━━━ Data excerpt
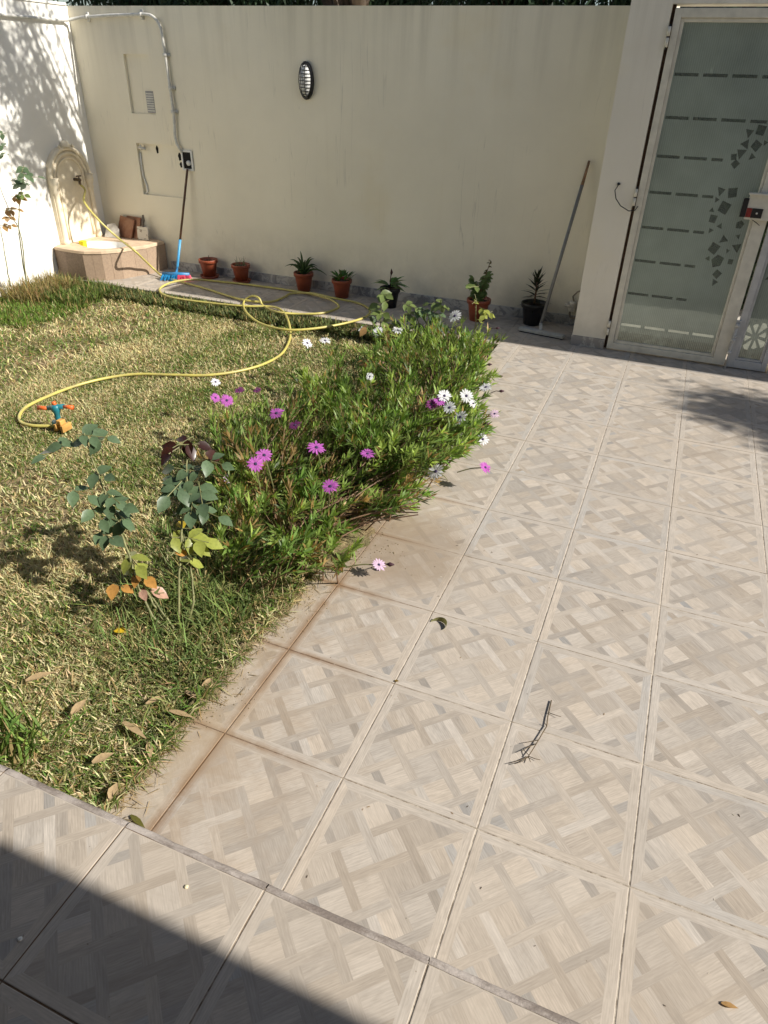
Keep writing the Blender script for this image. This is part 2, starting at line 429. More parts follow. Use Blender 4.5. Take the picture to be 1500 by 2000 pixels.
mb = MB(); mb.box((-11.2, 9.875, -.45), (EDGE-.002, 11.8, -.0045))
path = struct(mb, 'path', M_GROUT)
lay(path, -11.2, 9.86, EDGE, 11.8, 0, 9)
mb = MB(); mb.box((-14, -7.4, -.45), (14, -1.045, .2955))
terr = struct(mb, 'terrace', M_GROUT)
lay(terr, -4, -5, 6, -1.06, .3, 31)
# worn rounded nosing along the step
m, t, b = newmat('worn_edge'); P_ = pos(t)
c = mixc(t, (.20, .165, .14), (.42, .37, .33), maprange(t, noise(t, P_, 14, 6, .7, 0, (.4, 1, 1)), .42, .6))
c = mixc(t, c, (.10, .05, .03), maprange(t, noise(t, P_, 5, 5, .6), .62, .68, 0, .7))
t.links.new(c, b.inputs['Base Color']); b.inputs['Roughness'].default_value = .8; bump(t, b, noise(t, P_, 60, 5, .7), .8, .004)
M_NOSE = m
for i in range(-8, 10):
    mb = MB(); n_ = 12; vs = []; prof = [(-1.062, .2985), (-1.045, .298), (-1.026, .292), (-1.010, .276), (-1.004, .25), (-1.004, .18)]
    for k in range(n_+1):
        x = i + .004 + .992*k/n_; j = rng.uniform(-.003, .003)
        vs += [(x, y+j, z+(0 if q < 2 else rng.uniform(-.002, .002))) for q, (y, z) in enumerate(prof)]
    fs = [(k*6+q, k*6+q+1, k*6+q+7, k*6+q+6) for k in range(n_) for q in range(5)]
    mb.add(vs, [f[::-1] for f in fs]); mb.part('step_edging', M_NOSE, terr, True)

# ---- lawn soil
def lawn_z(x, y):
    return -.055 - .075*np.clip((y-1)/7, 0, 1) + .012*np.sin(x*1.7+y*.6)*np.cos(y*1.1) + .085*np.clip((x+1.3)/.9, 0, 1)*np.clip((y-2)/4, 0, 1)
nx, ny = 60, 60; mb = MB(); vs = []; fs = []
for j in range(ny+1):
    for i in range(nx+1):
        x = -11.2 + (EDGE+11.2)*i/nx; y = -1.04 + (9.875+1.04)*j/ny
        vs.append((x, y, float(lawn_z(x, y))-.02+rng.uniform(-.008, .008)))
for j in range(ny):
    for i in range(nx): a = j*(nx+1)+i; fs.append((a, a+1, a+nx+2, a+nx+1))
mb.add(vs, fs)
m, t, b = newmat('soil'); P_ = pos(t)
c = mixc(t, (.18, .125, .065), (.40, .31, .16), maprange(t, noise(t, P_, 22, 7, .7), .38, .66))
c = mixc(t, c, (.10, .12, .035), maprange(t, noise(t, P_, 4, 5, .6), .45, .65, 0, .6))
t.links.new(c, b.inputs['Base Color']); b.inputs['Roughness'].default_value = 1; bump(t, b, noise(t, P_, 45, 6, .7), 1, .02)
M_SOIL = m
struct(mb, 'lawn_soil', M_SOIL, True)

# ---- back wall with its shallow recesses
def pocket_wall(mb, xs, zs, depth, y0):
    for i in range(len(xs)-1):
        for k in range(len(zs)-1):
            d = depth(i, k); x0, x1, z0, z1 = xs[i], xs[i+1], zs[k], zs[k+1]
            mb.add([(x0, y0+d, z0), (x1, y0+d, z0), (x1, y0+d, z1), (x0, y0+d, z1)], [(0, 1, 2, 3)])
            if i+1 < len(xs)-1:
                e = depth(i+1, k)
                if e != d: mb.add([(x1, y0+d, z0), (x1, y0+e, z0), (x1, y0+e, z1), (x1, y0+d, z1)], [(0, 1, 2, 3)])
            if k+1 < len(zs)-1:
                e = depth(i, k+1)
                if e != d: mb.add([(x0, y0+d, z1), (x1, y0+d, z1), (x1, y0+e, z1), (x0, y0+e, z1)], [(0, 1, 2, 3)])
WT = 5.36
mb = MB(); xs = [-11.7, -9.87, -9.80, -9.19, -8.62, -8.30, .90]; zs = [-.45, 1.67, 2.77, 3.37, 4.50, WT]
def dep(i, k):
    if k == 1 and 1 <= i <= 4: return (0, .075, .065, .04, .012)[i] if i < 5 else 0
    if k == 3 and i in (1, 2): return (.065, .045)[i-1]
    return 0
pocket_wall(mb, xs, zs, dep, 11.8)
mb.add([(-11.7, 11.8, WT), (.9, 11.8, WT), (.9, 12.3, WT), (-11.7, 12.3, WT), (-11.7, 12.3, -.45), (.9, 12.3, -.45)], [(0, 1, 2, 3), (3, 2, 5, 4)])
bwall = thing('garden_wall', 'long cream plastered garden wall in shade behind the row of pots', 'wall', (-5, 11.8, 0))
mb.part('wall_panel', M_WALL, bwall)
m, t, b = newmat('marble_skirting'); P_ = pos(t)
v = noise(t, P_, 6, 8, .7, 2.5)
c = mixc(t, (.50, .49, .47), (.25, .25, .26), maprange(t, v, .47, .53)); c = mixc(t, c, (.36, .31, .24), maprange(t, noise(t, P_, 3, 4), .45, .7, 0, .7))
t.links.new(c, b.inputs['Base Color']); b.inputs['Roughness'].default_value = .4; M_MARBLE = m
x = -9.3
while x < .85:
    L = min(1.0, .88-x); mb = MB(); mb.box((x+.004, 11.765, .0), (x+L-.004, 11.799, .19), .004); mb.part('skirting_tile', M_MARBLE, bwall); x += L
# ---- left wall
lwall = thing('side_wall', 'sunlit cream wall, coloured whiter for its glare, dappled with tree shadow behind the fountain', 'wall', (-11.2, 5, 0))
mb = MB(); mb.box((-11.7, -7.4, -.45), (-11.2, 11.798, WT-.002)); mb.part('wall_panel', M_LEFT, lwall)
mb = MB(); mb.box((-11.74, -7.4, WT), (-11.17, 11.76, WT+.05), .01); mb.part('coping', M_LEFT, lwall)
# ---- house and its overhang behind the camera (casts the near shadow)
house = thing('house', 'house front with a deep overhanging slab above the terrace', 'house', (0, -7.4, .3))
mb = MB(); mb.box((-14, -7.9, -.45), (16, -7.4, 13)); mb.part('wall', M_HOUSE, house)
mb = MB(); mb.box((-14, -7.398, 6.4), (22, -.985, 6.85)); mb.part('balcony_slab', M_HOUSE, house)

# ---- gate wall: pilaster, lintel, far pier
GY = 10.5; GH = 6.4
gate_wall = thing('gate_wall', 'cream gate surround with pilaster and lintel round the frosted metal gate', 'wall', (1.2, GY, 0))
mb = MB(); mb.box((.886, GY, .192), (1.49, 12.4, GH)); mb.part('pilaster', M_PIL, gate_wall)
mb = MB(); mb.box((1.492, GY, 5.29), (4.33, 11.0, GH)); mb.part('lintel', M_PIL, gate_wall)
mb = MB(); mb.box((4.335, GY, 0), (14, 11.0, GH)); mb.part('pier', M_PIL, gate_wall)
mb = MB(); mb.box((.872, GY-.014, 0), (1.49, 12.35, .19), .004); mb.part('skirting_tile', M_MARBLE, gate_wall)

# ================================================================== GATE
M_FRAME = surf('cream_painted_steel', (.66, .63, .53), .42, .10, 14, .15, spec=.5)
M_FRAME2 = surf('grey_painted_steel', (.50, .50, .49), .45, .12, 14, .15)
def glassmat(name, col, trans, rough):
    m, t, b = newmat(name); P_ = pos(t)
    sp = N(t, 'ShaderNodeSeparateXYZ'); t.links.new(P_, sp.inputs[0])
    rib = mth(t, 'SINE', mth(t, 'MULTIPLY', sp.outputs[0], 2*pi/.0135))
    b.inputs['Roughness'].default_value = rough; b.inputs['Specular IOR Level'].default_value = .5
    n = noise(t, P_, 3, 4)
    dirt = mth(t, 'MULTIPLY', maprange(t, sp.outputs[2], .26, .07), maprange(t, noise(t, P_, 8, 6, .7), .35, .55))
    c = mixc(t, col, tuple(q*.7 for q in col), maprange(t, n, .35, .7))
    c = mixc(t, c, (.035, .045, .04), dirt)
    c = mixc(t, c, tuple(q*1.35 for q in col), mth(t, 'MULTIPLY', maprange(t, rib, -.2, 1), .35))
    t.links.new(c, b.inputs['Base Color'])
    bn = bump(t, b, rib, .5, .0015)
    tl = N(t, 'ShaderNodeBsdfTranslucent'); t.links.new(c, tl.inputs[0])
    tp = N(t, 'ShaderNodeBsdfTransparent'); tp.inputs[0].default_value = (.72, .80, .76, 1)
    m1 = N(t, 'ShaderNodeMixShader'); m1.inputs[0].default_value = .35
    t.links.new(b.outputs[0], m1.inputs[1]); t.links.new(tl.outputs[0], m1.inputs[2])
    m2 = N(t, 'ShaderNodeMixShader'); m2.inputs[0].default_value = trans
    t.links.new(m1.outputs[0], m2.inputs[1]); t.links.new(tp.outputs[0], m2.inputs[2])
    t.links.new(m2.outputs[0], t.nodes['Material Output'].inputs[0]); return m
M_FROST = glassmat('frosted_ribbed_glass', (.255, .305, .28), .10, .25)
M_CLEAR = glassmat('clear_ribbed_glass', (.14, .165, .155), .42, .14)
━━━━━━
→ **Requirements**: Quote exactly the line containing "mb = MB(); mb.box((.886, GY, .192), (1.49, 12.4, GH));" and every later line through the end of the listing, and no other lines.

→ **Task output**:
mb = MB(); mb.box((.886, GY, .192), (1.49, 12.4, GH)); mb.part('pilaster', M_PIL, gate_wall)
mb = MB(); mb.box((1.492, GY, 5.29), (4.33, 11.0, GH)); mb.part('lintel', M_PIL, gate_wall)
mb = MB(); mb.box((4.335, GY, 0), (14, 11.0, GH)); mb.part('pier', M_PIL, gate_wall)
mb = MB(); mb.box((.872, GY-.014, 0), (1.49, 12.35, .19), .004); mb.part('skirting_tile', M_MARBLE, gate_wall)

# ================================================================== GATE
M_FRAME = surf('cream_painted_steel', (.66, .63, .53), .42, .10, 14, .15, spec=.5)
M_FRAME2 = surf('grey_painted_steel', (.50, .50, .49), .45, .12, 14, .15)
def glassmat(name, col, trans, rough):
    m, t, b = newmat(name); P_ = pos(t)
    sp = N(t, 'ShaderNodeSeparateXYZ'); t.links.new(P_, sp.inputs[0])
    rib = mth(t, 'SINE', mth(t, 'MULTIPLY', sp.outputs[0], 2*pi/.0135))
    b.inputs['Roughness'].default_value = rough; b.inputs['Specular IOR Level'].default_value = .5
    n = noise(t, P_, 3, 4)
    dirt = mth(t, 'MULTIPLY', maprange(t, sp.outputs[2], .26, .07), maprange(t, noise(t, P_, 8, 6, .7), .35, .55))
    c = mixc(t, col, tuple(q*.7 for q in col), maprange(t, n, .35, .7))
    c = mixc(t, c, (.035, .045, .04), dirt)
    c = mixc(t, c, tuple(q*1.35 for q in col), mth(t, 'MULTIPLY', maprange(t, rib, -.2, 1), .35))
    t.links.new(c, b.inputs['Base Color'])
    bn = bump(t, b, rib, .5, .0015)
    tl = N(t, 'ShaderNodeBsdfTranslucent'); t.links.new(c, tl.inputs[0])
    tp = N(t, 'ShaderNodeBsdfTransparent'); tp.inputs[0].default_value = (.72, .80, .76, 1)
    m1 = N(t, 'ShaderNodeMixShader'); m1.inputs[0].default_value = .35
    t.links.new(b.outputs[0], m1.inputs[1]); t.links.new(tl.outputs[0], m1.inputs[2])
    m2 = N(t, 'ShaderNodeMixShader'); m2.inputs[0].default_value = trans
    t.links.new(m1.outputs[0], m2.inputs[1]); t.links.new(tp.outputs[0], m2.inputs[2])
    t.links.new(m2.outputs[0], t.nodes['Material Output'].inputs[0]); return m
M_FROST = glassmat('frosted_ribbed_glass', (.255, .305, .28), .10, .25)
M_CLEAR = glassmat('clear_ribbed_glass', (.14, .165, .155), .42, .14)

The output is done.